Saved entries:

##############################

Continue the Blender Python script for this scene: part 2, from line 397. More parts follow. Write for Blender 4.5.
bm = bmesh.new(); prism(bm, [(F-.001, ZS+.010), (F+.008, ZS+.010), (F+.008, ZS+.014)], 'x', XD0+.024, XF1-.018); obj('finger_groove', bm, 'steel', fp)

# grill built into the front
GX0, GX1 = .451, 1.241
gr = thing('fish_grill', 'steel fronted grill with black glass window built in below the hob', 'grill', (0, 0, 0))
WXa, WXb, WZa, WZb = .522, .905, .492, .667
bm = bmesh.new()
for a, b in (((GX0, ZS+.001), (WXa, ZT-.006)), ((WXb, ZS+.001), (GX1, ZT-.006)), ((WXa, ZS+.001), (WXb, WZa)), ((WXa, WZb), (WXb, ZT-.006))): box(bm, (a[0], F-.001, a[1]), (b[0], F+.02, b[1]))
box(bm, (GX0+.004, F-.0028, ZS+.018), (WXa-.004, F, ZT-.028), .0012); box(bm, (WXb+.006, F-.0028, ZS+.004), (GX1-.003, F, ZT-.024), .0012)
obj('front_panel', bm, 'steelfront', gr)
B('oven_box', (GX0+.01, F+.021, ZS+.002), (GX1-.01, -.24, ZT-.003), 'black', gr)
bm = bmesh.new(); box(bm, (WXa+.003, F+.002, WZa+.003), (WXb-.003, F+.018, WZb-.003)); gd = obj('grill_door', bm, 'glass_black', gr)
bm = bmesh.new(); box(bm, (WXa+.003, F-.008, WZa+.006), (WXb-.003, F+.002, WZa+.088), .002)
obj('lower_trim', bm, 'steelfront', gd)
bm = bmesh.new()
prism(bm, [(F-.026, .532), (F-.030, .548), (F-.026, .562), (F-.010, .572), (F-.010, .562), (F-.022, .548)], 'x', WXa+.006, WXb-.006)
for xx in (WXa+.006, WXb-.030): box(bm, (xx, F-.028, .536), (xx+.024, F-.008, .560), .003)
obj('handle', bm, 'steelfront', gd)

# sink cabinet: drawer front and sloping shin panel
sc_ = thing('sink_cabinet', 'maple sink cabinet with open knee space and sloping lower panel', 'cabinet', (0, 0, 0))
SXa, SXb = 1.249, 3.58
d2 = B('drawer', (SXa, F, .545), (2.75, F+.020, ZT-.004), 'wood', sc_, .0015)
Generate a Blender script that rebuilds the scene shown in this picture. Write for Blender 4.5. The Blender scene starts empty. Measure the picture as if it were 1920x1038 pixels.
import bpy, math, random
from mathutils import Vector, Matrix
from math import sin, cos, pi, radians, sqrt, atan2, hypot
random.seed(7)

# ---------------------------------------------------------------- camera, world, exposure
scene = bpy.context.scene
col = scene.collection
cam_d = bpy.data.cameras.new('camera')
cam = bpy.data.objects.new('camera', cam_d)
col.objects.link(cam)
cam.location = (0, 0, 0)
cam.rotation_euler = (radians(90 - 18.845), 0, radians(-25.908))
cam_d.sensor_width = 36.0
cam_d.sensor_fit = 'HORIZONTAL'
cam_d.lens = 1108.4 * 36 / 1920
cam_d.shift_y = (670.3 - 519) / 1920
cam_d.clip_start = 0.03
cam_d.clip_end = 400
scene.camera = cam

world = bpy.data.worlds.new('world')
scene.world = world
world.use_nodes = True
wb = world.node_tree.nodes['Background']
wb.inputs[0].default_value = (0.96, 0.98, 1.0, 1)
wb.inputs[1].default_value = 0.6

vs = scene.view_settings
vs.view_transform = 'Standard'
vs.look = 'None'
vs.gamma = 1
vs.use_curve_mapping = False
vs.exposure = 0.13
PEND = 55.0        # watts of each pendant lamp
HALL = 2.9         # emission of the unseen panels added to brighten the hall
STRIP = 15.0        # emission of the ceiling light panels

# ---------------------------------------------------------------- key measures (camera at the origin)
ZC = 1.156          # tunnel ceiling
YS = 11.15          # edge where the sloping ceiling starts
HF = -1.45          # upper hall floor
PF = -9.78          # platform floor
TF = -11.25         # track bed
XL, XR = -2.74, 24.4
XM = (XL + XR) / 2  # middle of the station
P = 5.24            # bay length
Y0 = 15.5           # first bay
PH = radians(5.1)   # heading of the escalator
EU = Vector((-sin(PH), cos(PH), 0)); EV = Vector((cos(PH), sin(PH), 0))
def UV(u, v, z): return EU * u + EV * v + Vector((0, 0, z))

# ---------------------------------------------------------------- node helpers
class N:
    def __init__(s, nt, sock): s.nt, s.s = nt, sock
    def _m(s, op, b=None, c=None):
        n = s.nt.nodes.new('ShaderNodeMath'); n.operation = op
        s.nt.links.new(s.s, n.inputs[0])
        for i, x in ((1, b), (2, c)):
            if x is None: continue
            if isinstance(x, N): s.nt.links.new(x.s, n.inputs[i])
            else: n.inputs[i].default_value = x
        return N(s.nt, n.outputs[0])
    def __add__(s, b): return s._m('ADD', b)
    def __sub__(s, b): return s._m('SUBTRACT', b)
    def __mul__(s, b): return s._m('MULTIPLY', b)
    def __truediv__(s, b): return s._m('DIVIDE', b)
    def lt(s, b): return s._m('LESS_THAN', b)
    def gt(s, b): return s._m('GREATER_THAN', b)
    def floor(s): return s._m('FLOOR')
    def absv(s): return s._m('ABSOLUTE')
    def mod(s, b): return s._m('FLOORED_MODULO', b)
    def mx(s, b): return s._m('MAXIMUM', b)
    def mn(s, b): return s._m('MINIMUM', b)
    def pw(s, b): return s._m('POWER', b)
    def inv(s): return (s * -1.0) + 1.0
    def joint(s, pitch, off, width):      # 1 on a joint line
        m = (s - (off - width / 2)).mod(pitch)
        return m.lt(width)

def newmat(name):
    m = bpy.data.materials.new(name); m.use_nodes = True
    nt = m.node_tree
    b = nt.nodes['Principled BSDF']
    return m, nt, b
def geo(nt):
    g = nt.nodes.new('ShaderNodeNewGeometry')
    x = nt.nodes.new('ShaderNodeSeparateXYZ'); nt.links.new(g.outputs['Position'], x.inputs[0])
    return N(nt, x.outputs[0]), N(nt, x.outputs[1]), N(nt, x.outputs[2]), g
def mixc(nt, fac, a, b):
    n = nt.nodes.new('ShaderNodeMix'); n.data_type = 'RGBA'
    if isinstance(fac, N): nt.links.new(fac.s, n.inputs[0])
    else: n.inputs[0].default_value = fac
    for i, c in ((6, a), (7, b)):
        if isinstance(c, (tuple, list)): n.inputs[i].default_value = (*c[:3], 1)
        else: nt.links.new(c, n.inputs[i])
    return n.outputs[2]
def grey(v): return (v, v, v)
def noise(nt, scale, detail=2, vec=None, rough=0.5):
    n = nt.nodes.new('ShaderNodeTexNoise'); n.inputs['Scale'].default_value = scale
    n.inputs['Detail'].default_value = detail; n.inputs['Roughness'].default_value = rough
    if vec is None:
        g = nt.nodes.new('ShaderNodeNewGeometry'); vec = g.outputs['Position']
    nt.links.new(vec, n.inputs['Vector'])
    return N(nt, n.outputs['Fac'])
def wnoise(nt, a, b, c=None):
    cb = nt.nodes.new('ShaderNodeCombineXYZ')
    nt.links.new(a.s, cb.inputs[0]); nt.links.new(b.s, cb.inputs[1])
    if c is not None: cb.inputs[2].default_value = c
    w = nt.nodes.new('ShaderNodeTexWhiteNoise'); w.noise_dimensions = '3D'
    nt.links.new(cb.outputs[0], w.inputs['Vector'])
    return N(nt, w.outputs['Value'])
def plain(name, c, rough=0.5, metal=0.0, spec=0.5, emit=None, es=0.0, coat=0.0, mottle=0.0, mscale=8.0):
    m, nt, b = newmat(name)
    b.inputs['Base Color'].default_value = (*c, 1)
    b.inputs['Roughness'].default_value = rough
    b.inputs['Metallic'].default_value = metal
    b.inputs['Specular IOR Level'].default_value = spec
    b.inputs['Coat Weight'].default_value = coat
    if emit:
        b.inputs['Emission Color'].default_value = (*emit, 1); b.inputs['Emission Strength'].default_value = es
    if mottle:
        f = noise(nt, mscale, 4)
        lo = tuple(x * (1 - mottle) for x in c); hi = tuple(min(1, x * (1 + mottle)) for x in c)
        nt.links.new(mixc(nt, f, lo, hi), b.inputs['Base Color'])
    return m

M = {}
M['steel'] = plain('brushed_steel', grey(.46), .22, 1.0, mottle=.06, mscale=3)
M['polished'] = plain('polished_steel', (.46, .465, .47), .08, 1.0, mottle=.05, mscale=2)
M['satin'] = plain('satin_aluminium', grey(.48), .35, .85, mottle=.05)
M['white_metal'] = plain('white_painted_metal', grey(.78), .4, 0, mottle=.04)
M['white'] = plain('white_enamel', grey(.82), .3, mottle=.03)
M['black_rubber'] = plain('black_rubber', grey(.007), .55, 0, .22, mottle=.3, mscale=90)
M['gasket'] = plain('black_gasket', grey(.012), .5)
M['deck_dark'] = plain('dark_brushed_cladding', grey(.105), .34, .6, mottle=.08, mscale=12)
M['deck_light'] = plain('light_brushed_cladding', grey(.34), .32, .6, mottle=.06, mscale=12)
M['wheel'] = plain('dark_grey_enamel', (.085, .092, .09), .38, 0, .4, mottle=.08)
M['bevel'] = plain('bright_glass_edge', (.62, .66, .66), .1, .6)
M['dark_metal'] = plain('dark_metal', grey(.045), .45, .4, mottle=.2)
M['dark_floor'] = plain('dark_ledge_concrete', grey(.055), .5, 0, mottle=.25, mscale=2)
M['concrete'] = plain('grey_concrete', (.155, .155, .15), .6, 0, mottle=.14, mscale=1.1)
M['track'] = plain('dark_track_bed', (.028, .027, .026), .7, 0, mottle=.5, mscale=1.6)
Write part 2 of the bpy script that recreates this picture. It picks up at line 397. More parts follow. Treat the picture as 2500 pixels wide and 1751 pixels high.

##############################

REQUEST: Each line from the line with "Generate a Blender" to the line with "random.seed(7)" is to be echoed exactly; both boundary lines are included, and nothing else is to be output.

COMPLETED TASK:
Generate a Blender script that rebuilds the scene shown in this picture. Write for Blender 4.5. The Blender scene starts empty. Measure the picture as if it were 1920x1038 pixels.
import bpy, math, random
from mathutils import Vector, Matrix
from math import sin, cos, pi, radians, sqrt, atan2, hypot
random.seed(7)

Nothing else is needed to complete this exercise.